## YOUR GOAL:
Below is a listing. Gather each line of it that contains "from".

## SUPPLIED MATERIAL:
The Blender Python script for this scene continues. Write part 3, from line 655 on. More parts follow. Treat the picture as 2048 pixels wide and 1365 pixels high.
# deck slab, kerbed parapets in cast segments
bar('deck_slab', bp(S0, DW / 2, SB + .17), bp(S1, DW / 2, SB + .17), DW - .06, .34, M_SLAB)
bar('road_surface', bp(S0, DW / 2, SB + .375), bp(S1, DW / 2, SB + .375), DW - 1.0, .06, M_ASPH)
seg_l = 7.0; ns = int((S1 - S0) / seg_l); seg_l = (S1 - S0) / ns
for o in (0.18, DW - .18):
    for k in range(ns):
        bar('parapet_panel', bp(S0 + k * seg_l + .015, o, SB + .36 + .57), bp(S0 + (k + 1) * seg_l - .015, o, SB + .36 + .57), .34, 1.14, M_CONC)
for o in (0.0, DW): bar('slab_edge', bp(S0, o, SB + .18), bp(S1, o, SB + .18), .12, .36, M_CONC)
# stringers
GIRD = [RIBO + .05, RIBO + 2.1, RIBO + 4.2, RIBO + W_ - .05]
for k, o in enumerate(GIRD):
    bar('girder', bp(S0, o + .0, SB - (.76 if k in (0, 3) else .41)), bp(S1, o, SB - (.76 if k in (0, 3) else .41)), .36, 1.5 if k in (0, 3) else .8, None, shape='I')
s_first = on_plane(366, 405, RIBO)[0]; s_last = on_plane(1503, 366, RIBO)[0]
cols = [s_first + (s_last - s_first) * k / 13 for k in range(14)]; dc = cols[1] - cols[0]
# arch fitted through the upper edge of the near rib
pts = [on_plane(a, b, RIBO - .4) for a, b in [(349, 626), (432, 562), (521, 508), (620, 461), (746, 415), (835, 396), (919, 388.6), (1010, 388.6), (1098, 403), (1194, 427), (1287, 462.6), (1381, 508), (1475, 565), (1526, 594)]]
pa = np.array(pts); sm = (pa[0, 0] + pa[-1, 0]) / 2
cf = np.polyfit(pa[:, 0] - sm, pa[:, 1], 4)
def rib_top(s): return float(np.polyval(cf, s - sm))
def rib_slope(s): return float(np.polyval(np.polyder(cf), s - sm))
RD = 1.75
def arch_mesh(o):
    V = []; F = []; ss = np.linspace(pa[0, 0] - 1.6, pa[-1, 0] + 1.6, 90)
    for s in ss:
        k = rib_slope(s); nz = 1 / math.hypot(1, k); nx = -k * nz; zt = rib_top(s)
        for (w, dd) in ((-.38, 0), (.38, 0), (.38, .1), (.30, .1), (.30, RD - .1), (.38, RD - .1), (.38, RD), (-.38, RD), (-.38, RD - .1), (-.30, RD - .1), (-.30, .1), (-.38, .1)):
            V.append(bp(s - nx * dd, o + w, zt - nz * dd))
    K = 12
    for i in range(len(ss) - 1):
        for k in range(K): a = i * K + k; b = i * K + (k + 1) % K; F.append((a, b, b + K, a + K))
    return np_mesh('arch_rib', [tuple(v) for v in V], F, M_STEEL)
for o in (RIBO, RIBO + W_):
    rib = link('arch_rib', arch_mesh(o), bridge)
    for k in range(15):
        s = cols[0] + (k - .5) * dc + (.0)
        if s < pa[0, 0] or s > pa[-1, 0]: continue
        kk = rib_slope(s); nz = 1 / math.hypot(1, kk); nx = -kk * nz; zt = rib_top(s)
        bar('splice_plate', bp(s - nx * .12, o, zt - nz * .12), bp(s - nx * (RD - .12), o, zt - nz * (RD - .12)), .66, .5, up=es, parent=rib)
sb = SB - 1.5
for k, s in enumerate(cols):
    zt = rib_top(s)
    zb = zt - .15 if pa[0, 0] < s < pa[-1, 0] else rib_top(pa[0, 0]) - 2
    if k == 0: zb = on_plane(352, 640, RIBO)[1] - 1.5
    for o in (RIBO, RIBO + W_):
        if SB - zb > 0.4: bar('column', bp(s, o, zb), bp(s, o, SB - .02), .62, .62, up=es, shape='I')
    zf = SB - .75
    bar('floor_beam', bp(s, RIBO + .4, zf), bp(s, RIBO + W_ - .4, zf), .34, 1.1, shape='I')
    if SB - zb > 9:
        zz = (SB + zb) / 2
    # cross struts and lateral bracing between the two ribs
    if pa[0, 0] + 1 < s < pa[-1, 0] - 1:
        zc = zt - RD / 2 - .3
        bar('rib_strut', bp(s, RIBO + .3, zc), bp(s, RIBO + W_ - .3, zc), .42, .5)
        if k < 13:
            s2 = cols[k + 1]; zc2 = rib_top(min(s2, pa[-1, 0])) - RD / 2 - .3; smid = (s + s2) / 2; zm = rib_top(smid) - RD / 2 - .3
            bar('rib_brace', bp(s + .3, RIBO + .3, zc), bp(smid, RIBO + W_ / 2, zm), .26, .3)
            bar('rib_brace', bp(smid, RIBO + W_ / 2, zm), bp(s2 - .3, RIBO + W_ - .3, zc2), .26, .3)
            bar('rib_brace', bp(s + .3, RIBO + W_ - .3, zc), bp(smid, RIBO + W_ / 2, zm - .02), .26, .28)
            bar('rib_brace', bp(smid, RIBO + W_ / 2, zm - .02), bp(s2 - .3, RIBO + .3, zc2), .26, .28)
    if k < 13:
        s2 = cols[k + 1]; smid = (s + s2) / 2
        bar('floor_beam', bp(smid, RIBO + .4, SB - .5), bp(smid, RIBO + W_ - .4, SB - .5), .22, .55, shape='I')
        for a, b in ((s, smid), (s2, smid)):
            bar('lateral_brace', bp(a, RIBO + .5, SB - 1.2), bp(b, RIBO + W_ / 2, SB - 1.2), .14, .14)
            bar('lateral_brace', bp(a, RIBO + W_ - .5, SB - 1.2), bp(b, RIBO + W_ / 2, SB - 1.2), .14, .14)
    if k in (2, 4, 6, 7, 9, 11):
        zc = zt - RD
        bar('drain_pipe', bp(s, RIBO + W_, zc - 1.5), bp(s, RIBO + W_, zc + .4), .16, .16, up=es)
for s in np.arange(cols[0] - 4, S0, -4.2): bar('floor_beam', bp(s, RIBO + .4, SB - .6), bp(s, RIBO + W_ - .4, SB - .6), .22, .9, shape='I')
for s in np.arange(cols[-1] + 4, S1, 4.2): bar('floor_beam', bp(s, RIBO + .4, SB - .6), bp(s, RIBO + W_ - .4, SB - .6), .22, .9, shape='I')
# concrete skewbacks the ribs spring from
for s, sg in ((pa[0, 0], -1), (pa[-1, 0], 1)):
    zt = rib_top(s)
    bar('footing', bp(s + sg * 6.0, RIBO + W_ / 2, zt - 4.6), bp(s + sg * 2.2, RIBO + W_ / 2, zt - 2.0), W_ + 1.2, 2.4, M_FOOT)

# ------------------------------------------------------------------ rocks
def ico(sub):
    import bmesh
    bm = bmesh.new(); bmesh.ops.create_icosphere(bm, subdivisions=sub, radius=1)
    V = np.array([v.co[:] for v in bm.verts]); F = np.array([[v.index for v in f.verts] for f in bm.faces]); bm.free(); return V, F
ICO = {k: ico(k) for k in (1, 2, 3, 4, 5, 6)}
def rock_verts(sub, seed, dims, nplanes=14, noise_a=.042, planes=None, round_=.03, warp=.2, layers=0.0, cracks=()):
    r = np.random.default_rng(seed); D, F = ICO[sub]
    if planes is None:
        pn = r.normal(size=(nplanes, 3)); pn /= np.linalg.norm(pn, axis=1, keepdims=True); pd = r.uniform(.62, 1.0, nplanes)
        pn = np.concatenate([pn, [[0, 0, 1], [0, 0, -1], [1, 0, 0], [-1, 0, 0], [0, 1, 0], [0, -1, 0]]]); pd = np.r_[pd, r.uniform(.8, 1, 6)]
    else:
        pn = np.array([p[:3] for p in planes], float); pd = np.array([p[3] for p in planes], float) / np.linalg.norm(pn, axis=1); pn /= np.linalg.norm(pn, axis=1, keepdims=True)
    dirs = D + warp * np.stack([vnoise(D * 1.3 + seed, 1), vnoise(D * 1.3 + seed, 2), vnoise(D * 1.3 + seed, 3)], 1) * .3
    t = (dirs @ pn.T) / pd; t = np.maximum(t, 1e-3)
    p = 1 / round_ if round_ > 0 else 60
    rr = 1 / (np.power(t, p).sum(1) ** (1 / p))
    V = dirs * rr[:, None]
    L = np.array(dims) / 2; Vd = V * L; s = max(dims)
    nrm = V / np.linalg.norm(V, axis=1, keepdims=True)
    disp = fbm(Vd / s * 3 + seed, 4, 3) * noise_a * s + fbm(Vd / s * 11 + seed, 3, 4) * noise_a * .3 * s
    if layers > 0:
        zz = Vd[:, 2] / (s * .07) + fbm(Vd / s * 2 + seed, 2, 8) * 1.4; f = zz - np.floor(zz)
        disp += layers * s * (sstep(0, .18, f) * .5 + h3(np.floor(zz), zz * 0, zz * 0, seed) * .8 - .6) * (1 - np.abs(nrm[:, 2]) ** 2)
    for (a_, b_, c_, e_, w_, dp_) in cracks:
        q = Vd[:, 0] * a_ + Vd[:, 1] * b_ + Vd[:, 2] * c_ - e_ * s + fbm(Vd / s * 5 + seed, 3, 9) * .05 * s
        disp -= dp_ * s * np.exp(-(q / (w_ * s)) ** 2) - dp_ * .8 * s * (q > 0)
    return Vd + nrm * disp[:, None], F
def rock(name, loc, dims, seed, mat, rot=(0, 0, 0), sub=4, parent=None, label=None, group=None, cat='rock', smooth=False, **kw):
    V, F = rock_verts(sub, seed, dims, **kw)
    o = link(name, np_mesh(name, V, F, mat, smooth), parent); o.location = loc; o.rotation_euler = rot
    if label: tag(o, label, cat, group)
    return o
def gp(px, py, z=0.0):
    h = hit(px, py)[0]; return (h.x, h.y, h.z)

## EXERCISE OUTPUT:
The Blender Python script for this scene continues. Write part 3, from line 655 on. More parts follow. Treat the picture as 2048 pixels wide and 1365 pixels high.
# concrete skewbacks the ribs spring from